While District voters continue to stubbornly refuse to ratify the Post‘s anointed leaders, Machen has shown that he’s willing to play ball and he’s been picking off the paper’s nemeses one at a time. This has emboldened the Post and other news outlets, which have recently taken their campaign against Gray to new and impressive heights.

The focal point of the attack has been Gray’s 2010 campaign, and more specifically Sulaimon Brown, a minor candidate in the mayoral contest who Gray’s campaign paid to stay in the race to continue attacking Fenty. Brown was paid via money orders and cash, which amounts to a violation of campaign law, not the end of the world as reporters are making it seem.

“There was no way to know it at the time, but we were eyewitnesses to a fraud, bought and paid for by [Gray’s] 2010 mayoral campaign,” wrote Post columnist Colbert King. “Gray is either a fool or a liar – and I’m inclined toward the latter,” wrote Post columnist Robert McCartney, whose follow up column is entitled, “Explain or resign, Mayor Gray.” Not to be outdone, City Paper‘s Loose Lips said the mayor  is “either a crook or an incompetent leader, and it’s hard to tell which is worse.”

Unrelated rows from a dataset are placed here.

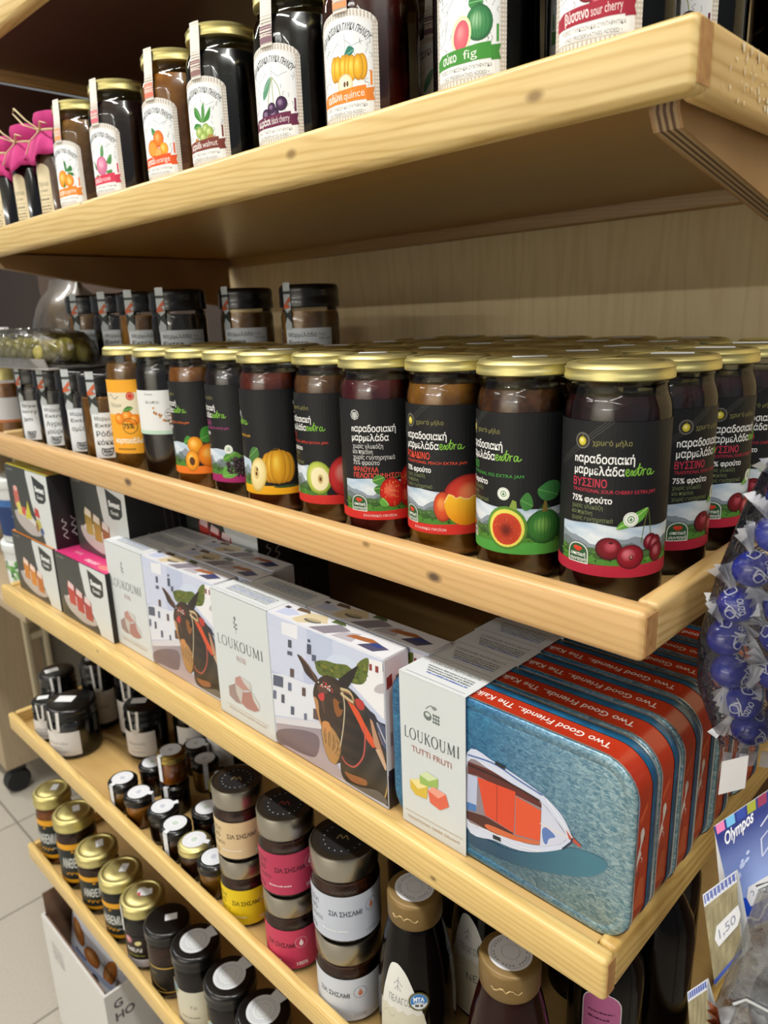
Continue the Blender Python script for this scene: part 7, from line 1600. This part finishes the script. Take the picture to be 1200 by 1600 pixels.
def white_sweet():
    t = thing('wrapped_sweet', 'white and copper twist-wrapped sweet in a header-card bag', 'sweet', (0, 0, 0), 0, 'white wrapped sweets in the header-card bags')
    b = MB(); b.blob((0, 0, 0), .013, .0105, .0105, 18, rough=.04, seed=5, rot=Matrix.Rotation(PI/2, 3, 'Y')); b.build('sweet', white_wrap, t)
    b = MB(); fan(b, (.0095, 0, 0), (1, .2, .2), .013, .009, sd=3); b.build('wrapper_twist', brown_foil, t)
    b = MB(); fan(b, (-.0095, 0, 0), (-1, -.1, .2), .013, .009, sd=4); b.build('wrapper_twist', brown_foil, t)
    P = Print(); P.ball(-3, -4, 4, 3.4, '#6a3a18', '#b0743a', '#d8b070'); P.ell(1, -5, 3, 1.6, '#5a6a2c', rot=20); P.text('Sweet', -6, 1, 5, '#3a4680', bold=.03, width=12, rot=10); P.ball(16, -2, 4, 4, '#3a1c34', '#6a3a5c', '#8a5a7c'); P.text('ΚΑ', 12, 3, 5, '#3a4680', bold=.03)
    P.build('logo_print', lambda u, v, h: ((.0112+h)*1.12*math.sin(v/.0105), -(.0112+h)*math.cos(v/.0105)*math.cos(u/.0105), (.0112+h)*math.cos(v/.0105)*math.sin(u/.0105)), printed('sweet_print_white', .3), t, step=1.5, vstep=1.5)
    return t
ws = None
def fill_bag(spots, sd):
    global ws
    rnd = random.Random(sd)
    for (x, y, z) in spots:
        p = (x, y, z+FZ)
        if ws is None: ws = white_sweet(); o = ws
        else: o = copy_thing(ws, p)
        o.location = p; o.rotation_euler = (rnd.uniform(-.8, .8), rnd.uniform(-1.4, 1.4), math.radians(44)+rnd.uniform(-.6, .6))
small_film = film('header_bag_film', (.975, .98, .985), 60, .7, .35)
def small_bag(c, hw, zs, dep, lab):
    t = thing('sweets_bag', lab, 'bag of sweets', (0, 0, 0), 0, 'header-card bags of sweets')
    b = MB(); pouch(b, c, hw, [z+FZ for z in zs], dep, 28); b.build('bag_film', small_film, t)
    return t
t = small_bag((.088, .036, 0), [.006, .026, .034, .037, .037, .030], [-.085, -.140, -.170, -.205, -.240, -.262], .019, 'bag of white sweets under a blue sky-printed card with a price sticker')
header(t, ((.0364, .0235, -.1248), (.0627, .0336, -.0903), (.0739, .0189, -.1575), (.0563, .016, -.1767)), 32, 60, d_sky, slip=(20, 15, '2,50'))
fill_bag([(.072, .022, -.1905), (.082, .034, -.2080), (.072, .018, -.2190), (.092, .040, -.190), (.086, .032, -.236), (.098, .045, -.225)], 2)
t = small_bag((.0725, -.0030, 0), [.004, .014, .019, .022, .022, .020], [-.130, -.182, -.204, -.225, -.250, -.268], .0115, 'bag of white sweets under a khaki card with a price sticker')
header(t, ((.0395, .007, -.1569), (.0543, .0088, -.1334), (.0637, .0019, -.1757), (.0537, -.0033, -.2012)), 20, 44, d_khaki, slip=(13, 20, '1,50'))
fill_bag([(.065, -.0095, -.2170), (.077, .0025, -.2330), (.065, -.0095, -.2480)], 5)
t = small_bag((.073, -.020, 0), [.004, .012, .017, .019, .018], [-.188, -.222, -.245, -.270, -.290], .008, 'bag of sweets under a khaki card, lowest at the picture edge')
header(t, ((.0435, -.0142, -.2034), (.0524, -.0141, -.1881), (.0587, -.0191, -.2174), (.0499, -.0193, -.2334)), 16, 34, d_khaki)
steel_wire = flat('steel_wire', '#8d9093', .3, metal=1.0)
t = thing('display_stand', 'slim wire display stand holding the hanging bags just outside the picture', 'stand', (.175, .130, 0))
b = MB(); b.tube([(0, 0, .01), (0, 0, FZ+.22)], .006, 12); b.lathe([(.001, .001), (.12, .001), (.12, .010), (.001, .011)], 32); b.build('stand_post', steel_wire, t)
for (hx, hy, hz) in ((.063, .086, .1535), (.0885, .0365, -.0815), (.0735, -.0020, -.1265), (.0735, -.0195, -.1845)):
    b = MB(); b.tube([(0, 0, FZ+hz+.006)]+([(-.012, -.145, FZ+hz+.006)] if hy < .02 else [])+[(hx-.175, hy-.130, FZ+hz+.004), (hx-.180, hy-.133, FZ+hz)], .0013, 6); b.build('hook', steel_wire, t)
b = MB(); b.box(-4.9, -1.815, 1.20, 1.22, .0, 2.0); o = b.build('dark_partition', flat('dark_partition_board', '#453a34', .6)); tag(o, 'dark brown partition board far behind the laminate cabinet', 'partition')
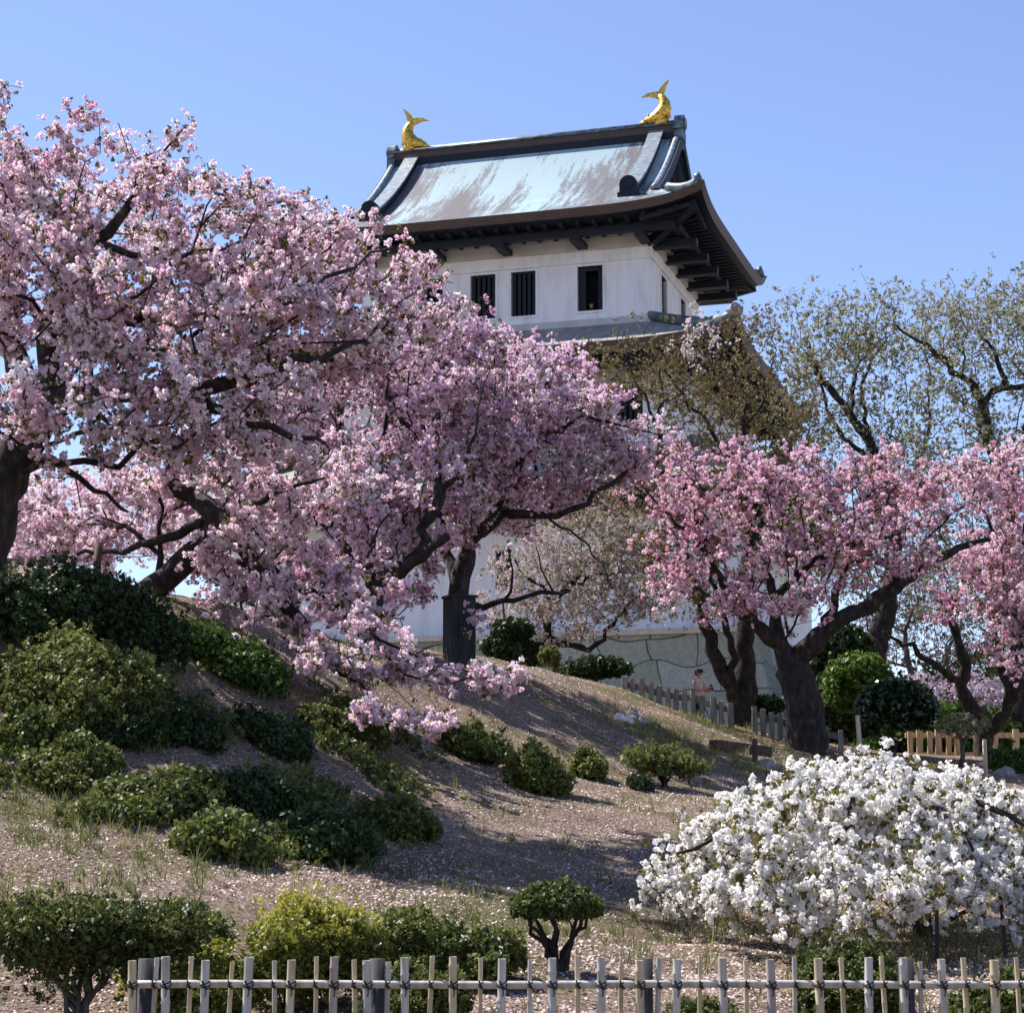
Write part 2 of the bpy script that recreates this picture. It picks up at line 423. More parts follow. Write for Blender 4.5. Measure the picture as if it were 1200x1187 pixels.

A focal point of the Post‘s effort is to tie Gray in with other Council misdeeds. “How far does the rot go?” asked a Post editorial in the wake of Chairman Brown’s resignation. In a front page story in last Sunday’s Post entitled “D.C. grapples with ‘culture of corruption,'” the Post wrote that a trio, consisting of Gray, Brown and Thomas, has “plunged the District into a new round of crisis, triggering reminders of the worst aspects of the Barry era and fears that the city’s political culture is regressing.” “What we have here is a centipede of corruption. There are more shoes to drop,” NBC 4 reporter Tom Sherwood wrote in an op-Ed in Sunday’s Post. “Let’s be clear, we’re talking about the possibility of Gray being charged and forced from office,” said the former Post reporter, who’s been a leading critic of Brown and Gray.

In D.C., particularly among African Americans, there’s growing anger over the double standard regarding who gets targeted for media scrutiny, and who gets targeted for prosecution. Remarkably, the Post has characterized the many who are upset by this as insignificant. “As far as I can tell, nobody of significance is complaining publicly today that the U.S. Attorney’s Office has treated Brown and Thomas unfairly,” wrote McCartney. Yet even he noted that the focus has been on “the predominantly African American eastern wards where Machen’s legal bulldozer threatens to raze the existing power structure.”

Both the media and Machen’s legal bulldozer should have one standard for dealing with potential corruption, and that standard should be applied equally to all public officials.